# Material provided
####################

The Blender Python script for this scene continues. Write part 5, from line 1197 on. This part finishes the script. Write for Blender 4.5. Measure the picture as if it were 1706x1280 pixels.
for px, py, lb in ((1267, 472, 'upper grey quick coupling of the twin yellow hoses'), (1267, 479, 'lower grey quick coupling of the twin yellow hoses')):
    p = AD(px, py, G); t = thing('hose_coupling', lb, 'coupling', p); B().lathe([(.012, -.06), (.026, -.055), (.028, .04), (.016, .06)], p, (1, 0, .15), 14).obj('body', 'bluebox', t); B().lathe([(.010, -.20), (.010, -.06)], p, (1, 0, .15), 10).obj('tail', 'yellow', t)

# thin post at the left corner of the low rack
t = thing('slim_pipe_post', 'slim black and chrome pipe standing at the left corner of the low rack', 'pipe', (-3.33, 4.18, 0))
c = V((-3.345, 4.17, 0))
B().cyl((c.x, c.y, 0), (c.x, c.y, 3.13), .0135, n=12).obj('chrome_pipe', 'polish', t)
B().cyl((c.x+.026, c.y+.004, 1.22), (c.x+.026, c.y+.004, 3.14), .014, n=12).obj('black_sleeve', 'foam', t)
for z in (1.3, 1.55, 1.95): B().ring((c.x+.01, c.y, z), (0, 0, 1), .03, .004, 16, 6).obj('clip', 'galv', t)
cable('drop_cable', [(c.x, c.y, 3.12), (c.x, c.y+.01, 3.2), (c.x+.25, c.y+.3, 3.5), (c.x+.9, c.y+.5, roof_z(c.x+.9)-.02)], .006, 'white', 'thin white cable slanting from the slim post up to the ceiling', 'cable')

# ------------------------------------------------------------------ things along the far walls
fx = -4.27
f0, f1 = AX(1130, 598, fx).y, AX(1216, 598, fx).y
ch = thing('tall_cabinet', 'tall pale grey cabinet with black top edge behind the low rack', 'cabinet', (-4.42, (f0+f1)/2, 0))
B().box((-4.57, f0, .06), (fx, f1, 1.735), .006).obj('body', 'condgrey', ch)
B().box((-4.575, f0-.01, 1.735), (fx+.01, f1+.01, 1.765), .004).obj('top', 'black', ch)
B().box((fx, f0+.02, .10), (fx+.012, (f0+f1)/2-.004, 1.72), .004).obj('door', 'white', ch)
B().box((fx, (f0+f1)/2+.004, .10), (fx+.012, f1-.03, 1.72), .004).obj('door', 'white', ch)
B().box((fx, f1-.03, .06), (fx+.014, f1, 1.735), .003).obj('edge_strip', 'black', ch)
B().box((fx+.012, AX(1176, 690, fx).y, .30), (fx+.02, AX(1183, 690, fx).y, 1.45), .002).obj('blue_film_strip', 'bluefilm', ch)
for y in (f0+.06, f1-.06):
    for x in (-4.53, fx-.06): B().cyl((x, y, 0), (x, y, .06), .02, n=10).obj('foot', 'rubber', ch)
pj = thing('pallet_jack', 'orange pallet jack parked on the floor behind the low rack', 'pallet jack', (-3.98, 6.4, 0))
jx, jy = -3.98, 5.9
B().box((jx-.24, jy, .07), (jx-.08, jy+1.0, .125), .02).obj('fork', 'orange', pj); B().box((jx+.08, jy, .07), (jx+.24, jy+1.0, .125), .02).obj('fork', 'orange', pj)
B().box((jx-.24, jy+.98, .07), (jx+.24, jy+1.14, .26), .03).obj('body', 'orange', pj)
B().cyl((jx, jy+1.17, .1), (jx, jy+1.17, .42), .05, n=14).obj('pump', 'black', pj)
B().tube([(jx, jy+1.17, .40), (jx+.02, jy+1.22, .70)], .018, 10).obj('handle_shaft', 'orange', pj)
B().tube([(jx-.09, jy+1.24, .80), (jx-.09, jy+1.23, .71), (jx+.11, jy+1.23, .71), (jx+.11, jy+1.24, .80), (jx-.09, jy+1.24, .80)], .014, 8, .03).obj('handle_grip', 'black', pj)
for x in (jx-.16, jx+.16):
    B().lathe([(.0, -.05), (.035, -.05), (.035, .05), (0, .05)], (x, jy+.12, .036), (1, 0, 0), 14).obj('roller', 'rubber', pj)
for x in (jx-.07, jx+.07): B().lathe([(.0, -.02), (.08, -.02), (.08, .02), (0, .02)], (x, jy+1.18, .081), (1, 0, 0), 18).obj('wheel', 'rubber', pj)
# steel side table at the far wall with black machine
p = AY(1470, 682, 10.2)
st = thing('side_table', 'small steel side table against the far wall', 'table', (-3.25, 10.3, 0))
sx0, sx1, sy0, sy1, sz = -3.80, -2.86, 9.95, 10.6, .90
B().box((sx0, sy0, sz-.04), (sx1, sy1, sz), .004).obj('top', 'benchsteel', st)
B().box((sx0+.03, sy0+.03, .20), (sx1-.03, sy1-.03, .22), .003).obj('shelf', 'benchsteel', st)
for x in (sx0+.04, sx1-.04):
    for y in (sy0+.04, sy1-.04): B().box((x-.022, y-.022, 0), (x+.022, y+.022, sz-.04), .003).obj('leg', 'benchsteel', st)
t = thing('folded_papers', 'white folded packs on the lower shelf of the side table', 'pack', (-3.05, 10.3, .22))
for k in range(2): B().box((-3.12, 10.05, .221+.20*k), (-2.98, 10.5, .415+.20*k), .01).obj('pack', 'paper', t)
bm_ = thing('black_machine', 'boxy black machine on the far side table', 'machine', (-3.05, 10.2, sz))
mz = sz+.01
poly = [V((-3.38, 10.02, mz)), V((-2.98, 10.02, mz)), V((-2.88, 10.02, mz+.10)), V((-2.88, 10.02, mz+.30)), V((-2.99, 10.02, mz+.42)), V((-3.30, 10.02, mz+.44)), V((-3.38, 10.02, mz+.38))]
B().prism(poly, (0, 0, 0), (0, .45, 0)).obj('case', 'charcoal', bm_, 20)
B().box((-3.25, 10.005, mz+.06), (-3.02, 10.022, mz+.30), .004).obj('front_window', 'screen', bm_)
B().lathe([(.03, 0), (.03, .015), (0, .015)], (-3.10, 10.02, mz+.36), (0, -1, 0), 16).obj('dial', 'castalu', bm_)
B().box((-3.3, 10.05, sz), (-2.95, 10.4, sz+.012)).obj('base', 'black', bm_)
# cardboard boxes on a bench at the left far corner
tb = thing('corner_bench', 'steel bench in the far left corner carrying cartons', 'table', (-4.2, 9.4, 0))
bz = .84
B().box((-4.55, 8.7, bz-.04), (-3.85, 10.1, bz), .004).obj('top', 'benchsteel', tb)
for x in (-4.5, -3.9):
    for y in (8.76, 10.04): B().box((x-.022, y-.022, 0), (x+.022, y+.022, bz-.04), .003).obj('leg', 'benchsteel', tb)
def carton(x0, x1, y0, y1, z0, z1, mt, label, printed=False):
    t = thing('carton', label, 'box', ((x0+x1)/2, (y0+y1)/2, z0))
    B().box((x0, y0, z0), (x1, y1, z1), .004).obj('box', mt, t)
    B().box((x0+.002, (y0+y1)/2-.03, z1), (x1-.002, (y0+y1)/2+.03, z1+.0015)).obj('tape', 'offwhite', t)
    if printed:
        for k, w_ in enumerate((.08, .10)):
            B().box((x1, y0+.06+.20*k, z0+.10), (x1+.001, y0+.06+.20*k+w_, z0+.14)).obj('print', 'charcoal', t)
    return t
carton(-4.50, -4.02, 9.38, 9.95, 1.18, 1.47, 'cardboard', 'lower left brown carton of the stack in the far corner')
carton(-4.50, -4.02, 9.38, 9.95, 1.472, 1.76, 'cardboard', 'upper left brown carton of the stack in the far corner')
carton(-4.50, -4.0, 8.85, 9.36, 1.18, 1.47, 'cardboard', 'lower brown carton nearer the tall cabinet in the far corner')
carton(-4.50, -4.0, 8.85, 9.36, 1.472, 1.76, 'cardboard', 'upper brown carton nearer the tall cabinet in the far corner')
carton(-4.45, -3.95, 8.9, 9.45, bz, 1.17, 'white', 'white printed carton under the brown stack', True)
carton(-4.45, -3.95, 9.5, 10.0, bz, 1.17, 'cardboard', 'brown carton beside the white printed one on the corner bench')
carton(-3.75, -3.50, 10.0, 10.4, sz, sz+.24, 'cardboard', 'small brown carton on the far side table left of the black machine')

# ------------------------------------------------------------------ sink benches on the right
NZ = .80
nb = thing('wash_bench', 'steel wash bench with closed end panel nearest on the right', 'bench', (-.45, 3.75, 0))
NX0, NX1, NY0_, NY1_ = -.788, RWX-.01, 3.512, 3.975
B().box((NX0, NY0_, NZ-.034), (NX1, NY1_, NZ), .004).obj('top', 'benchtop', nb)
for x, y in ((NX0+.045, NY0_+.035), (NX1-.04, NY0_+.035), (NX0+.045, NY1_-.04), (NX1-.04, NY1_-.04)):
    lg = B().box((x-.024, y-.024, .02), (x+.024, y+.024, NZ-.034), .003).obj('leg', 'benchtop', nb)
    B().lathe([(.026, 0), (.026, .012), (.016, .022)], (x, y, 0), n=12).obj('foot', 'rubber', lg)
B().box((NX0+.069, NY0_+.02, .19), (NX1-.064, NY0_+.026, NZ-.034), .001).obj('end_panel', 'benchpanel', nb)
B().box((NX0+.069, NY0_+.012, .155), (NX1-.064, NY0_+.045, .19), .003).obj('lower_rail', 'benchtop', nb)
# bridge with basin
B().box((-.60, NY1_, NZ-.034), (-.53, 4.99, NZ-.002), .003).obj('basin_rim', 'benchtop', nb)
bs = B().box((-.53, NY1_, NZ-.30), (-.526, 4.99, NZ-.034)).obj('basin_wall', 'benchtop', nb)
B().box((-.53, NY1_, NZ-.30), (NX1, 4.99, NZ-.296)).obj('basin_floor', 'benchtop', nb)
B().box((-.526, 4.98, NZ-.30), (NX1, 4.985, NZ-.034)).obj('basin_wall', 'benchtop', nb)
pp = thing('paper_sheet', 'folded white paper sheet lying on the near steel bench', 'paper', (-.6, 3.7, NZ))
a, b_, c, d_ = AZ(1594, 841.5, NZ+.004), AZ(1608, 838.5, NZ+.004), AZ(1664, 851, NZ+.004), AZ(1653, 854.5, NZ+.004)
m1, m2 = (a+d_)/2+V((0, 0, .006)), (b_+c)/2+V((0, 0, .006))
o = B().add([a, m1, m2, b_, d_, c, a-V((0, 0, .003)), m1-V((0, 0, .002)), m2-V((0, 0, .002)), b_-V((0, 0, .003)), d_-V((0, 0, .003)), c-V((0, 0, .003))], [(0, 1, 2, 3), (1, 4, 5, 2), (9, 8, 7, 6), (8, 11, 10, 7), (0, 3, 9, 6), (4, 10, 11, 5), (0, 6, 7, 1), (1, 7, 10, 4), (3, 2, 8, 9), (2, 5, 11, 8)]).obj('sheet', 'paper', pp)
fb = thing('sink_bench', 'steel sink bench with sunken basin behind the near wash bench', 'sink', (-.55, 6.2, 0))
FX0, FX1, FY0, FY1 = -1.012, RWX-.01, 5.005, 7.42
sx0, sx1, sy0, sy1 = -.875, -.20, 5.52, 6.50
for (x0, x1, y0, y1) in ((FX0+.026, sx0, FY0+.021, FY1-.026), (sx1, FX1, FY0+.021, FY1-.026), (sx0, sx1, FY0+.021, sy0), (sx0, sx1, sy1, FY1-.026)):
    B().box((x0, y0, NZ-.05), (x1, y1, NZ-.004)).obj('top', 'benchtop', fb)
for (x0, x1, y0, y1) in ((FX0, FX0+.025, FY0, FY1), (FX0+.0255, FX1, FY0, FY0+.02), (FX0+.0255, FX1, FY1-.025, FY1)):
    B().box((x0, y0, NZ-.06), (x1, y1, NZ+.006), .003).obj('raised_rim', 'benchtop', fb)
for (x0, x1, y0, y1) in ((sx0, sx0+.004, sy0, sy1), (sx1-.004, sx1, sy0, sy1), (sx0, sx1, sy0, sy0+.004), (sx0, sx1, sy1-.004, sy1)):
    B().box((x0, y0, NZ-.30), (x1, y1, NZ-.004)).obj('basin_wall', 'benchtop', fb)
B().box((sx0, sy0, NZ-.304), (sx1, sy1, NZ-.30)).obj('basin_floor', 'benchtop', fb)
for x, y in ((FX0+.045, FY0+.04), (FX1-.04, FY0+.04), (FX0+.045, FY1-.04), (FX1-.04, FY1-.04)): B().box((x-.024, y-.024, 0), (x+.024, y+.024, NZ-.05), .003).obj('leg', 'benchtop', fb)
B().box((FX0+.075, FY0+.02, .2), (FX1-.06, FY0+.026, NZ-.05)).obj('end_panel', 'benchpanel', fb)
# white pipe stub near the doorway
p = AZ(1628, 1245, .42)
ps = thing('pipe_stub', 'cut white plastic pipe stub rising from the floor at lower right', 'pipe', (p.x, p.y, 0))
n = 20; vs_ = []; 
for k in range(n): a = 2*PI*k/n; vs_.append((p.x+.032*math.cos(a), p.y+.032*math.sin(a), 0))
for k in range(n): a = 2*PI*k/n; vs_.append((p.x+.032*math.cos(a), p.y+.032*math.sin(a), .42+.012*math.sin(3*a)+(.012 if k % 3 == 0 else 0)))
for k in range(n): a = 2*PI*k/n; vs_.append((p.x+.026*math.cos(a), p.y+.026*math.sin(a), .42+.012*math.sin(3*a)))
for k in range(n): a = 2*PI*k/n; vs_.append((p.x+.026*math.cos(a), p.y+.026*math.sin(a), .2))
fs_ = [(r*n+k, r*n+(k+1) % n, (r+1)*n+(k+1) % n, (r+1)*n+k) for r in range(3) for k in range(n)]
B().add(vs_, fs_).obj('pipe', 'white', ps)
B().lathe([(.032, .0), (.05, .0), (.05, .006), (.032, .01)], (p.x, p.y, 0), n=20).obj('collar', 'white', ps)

####################

# Requirement
Quote the listing above from its first line to the line with "p = AD(px, py, G);", inclusive, and add nothing.

# Reply
The Blender Python script for this scene continues. Write part 5, from line 1197 on. This part finishes the script. Write for Blender 4.5. Measure the picture as if it were 1706x1280 pixels.
for px, py, lb in ((1267, 472, 'upper grey quick coupling of the twin yellow hoses'), (1267, 479, 'lower grey quick coupling of the twin yellow hoses')):
    p = AD(px, py, G); t = thing('hose_coupling', lb, 'coupling', p); B().lathe([(.012, -.06), (.026, -.055), (.028, .04), (.016, .06)], p, (1, 0, .15), 14).obj('body', 'bluebox', t); B().lathe([(.010, -.20), (.010, -.06)], p, (1, 0, .15), 10).obj('tail', 'yellow', t)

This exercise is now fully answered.